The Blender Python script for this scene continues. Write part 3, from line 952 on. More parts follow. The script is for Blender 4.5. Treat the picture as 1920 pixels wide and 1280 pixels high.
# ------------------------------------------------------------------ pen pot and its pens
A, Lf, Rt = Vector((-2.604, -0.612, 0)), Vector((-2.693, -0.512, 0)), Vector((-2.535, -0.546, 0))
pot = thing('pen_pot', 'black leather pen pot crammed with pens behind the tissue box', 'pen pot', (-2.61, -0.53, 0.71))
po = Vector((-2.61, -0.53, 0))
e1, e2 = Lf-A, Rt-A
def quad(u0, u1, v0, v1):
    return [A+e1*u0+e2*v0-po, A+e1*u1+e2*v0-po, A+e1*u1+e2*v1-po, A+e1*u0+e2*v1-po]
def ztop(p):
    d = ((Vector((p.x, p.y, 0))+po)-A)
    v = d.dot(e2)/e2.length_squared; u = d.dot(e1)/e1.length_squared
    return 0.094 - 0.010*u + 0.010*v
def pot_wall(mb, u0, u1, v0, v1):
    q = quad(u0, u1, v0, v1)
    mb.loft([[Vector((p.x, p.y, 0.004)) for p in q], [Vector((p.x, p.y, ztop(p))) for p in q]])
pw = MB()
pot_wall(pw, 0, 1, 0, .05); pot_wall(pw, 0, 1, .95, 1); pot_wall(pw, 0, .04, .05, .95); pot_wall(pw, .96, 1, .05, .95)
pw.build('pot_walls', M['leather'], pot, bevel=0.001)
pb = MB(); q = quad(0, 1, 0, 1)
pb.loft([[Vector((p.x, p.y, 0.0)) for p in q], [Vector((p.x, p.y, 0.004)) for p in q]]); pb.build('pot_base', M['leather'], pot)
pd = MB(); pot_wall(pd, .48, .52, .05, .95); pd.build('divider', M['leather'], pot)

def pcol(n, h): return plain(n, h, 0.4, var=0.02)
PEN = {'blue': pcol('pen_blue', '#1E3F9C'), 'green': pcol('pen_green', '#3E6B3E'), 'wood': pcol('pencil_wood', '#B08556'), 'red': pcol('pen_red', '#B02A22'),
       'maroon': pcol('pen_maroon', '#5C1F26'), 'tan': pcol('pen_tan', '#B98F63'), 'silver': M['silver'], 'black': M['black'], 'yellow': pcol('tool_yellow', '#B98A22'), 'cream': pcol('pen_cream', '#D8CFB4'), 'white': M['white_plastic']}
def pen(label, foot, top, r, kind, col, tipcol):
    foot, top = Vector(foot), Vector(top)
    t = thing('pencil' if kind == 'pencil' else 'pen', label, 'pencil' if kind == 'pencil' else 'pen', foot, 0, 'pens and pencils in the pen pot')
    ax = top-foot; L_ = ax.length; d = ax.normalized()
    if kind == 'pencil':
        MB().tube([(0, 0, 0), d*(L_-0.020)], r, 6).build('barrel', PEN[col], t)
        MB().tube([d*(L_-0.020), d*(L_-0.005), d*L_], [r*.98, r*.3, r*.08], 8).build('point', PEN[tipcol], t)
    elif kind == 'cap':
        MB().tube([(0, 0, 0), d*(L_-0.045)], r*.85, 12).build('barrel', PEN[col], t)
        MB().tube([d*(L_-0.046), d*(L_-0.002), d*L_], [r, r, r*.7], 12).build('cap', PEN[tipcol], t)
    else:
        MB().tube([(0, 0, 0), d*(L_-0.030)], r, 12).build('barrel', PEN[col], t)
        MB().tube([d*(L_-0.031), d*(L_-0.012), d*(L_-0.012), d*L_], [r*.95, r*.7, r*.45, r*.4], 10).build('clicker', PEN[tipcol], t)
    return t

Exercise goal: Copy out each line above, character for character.

Written answer:
The Blender Python script for this scene continues. Write part 3, from line 952 on. More parts follow. The script is for Blender 4.5. Treat the picture as 1920 pixels wide and 1280 pixels high.
# ------------------------------------------------------------------ pen pot and its pens
A, Lf, Rt = Vector((-2.604, -0.612, 0)), Vector((-2.693, -0.512, 0)), Vector((-2.535, -0.546, 0))
pot = thing('pen_pot', 'black leather pen pot crammed with pens behind the tissue box', 'pen pot', (-2.61, -0.53, 0.71))
po = Vector((-2.61, -0.53, 0))
e1, e2 = Lf-A, Rt-A
def quad(u0, u1, v0, v1):
    return [A+e1*u0+e2*v0-po, A+e1*u1+e2*v0-po, A+e1*u1+e2*v1-po, A+e1*u0+e2*v1-po]
def ztop(p):
    d = ((Vector((p.x, p.y, 0))+po)-A)
    v = d.dot(e2)/e2.length_squared; u = d.dot(e1)/e1.length_squared
    return 0.094 - 0.010*u + 0.010*v
def pot_wall(mb, u0, u1, v0, v1):
    q = quad(u0, u1, v0, v1)
    mb.loft([[Vector((p.x, p.y, 0.004)) for p in q], [Vector((p.x, p.y, ztop(p))) for p in q]])
pw = MB()
pot_wall(pw, 0, 1, 0, .05); pot_wall(pw, 0, 1, .95, 1); pot_wall(pw, 0, .04, .05, .95); pot_wall(pw, .96, 1, .05, .95)
pw.build('pot_walls', M['leather'], pot, bevel=0.001)
pb = MB(); q = quad(0, 1, 0, 1)
pb.loft([[Vector((p.x, p.y, 0.0)) for p in q], [Vector((p.x, p.y, 0.004)) for p in q]]); pb.build('pot_base', M['leather'], pot)
pd = MB(); pot_wall(pd, .48, .52, .05, .95); pd.build('divider', M['leather'], pot)

def pcol(n, h): return plain(n, h, 0.4, var=0.02)
PEN = {'blue': pcol('pen_blue', '#1E3F9C'), 'green': pcol('pen_green', '#3E6B3E'), 'wood': pcol('pencil_wood', '#B08556'), 'red': pcol('pen_red', '#B02A22'),
       'maroon': pcol('pen_maroon', '#5C1F26'), 'tan': pcol('pen_tan', '#B98F63'), 'silver': M['silver'], 'black': M['black'], 'yellow': pcol('tool_yellow', '#B98A22'), 'cream': pcol('pen_cream', '#D8CFB4'), 'white': M['white_plastic']}
def pen(label, foot, top, r, kind, col, tipcol):
    foot, top = Vector(foot), Vector(top)
    t = thing('pencil' if kind == 'pencil' else 'pen', label, 'pencil' if kind == 'pencil' else 'pen', foot, 0, 'pens and pencils in the pen pot')
    ax = top-foot; L_ = ax.length; d = ax.normalized()
    if kind == 'pencil':
        MB().tube([(0, 0, 0), d*(L_-0.020)], r, 6).build('barrel', PEN[col], t)
        MB().tube([d*(L_-0.020), d*(L_-0.005), d*L_], [r*.98, r*.3, r*.08], 8).build('point', PEN[tipcol], t)
    elif kind == 'cap':
        MB().tube([(0, 0, 0), d*(L_-0.045)], r*.85, 12).build('barrel', PEN[col], t)
        MB().tube([d*(L_-0.046), d*(L_-0.002), d*L_], [r, r, r*.7], 12).build('cap', PEN[tipcol], t)
    else:
        MB().tube([(0, 0, 0), d*(L_-0.030)], r, 12).build('barrel', PEN[col], t)
        MB().tube([d*(L_-0.031), d*(L_-0.012), d*(L_-0.012), d*L_], [r*.95, r*.7, r*.45, r*.4], 10).build('clicker', PEN[tipcol], t)
    return t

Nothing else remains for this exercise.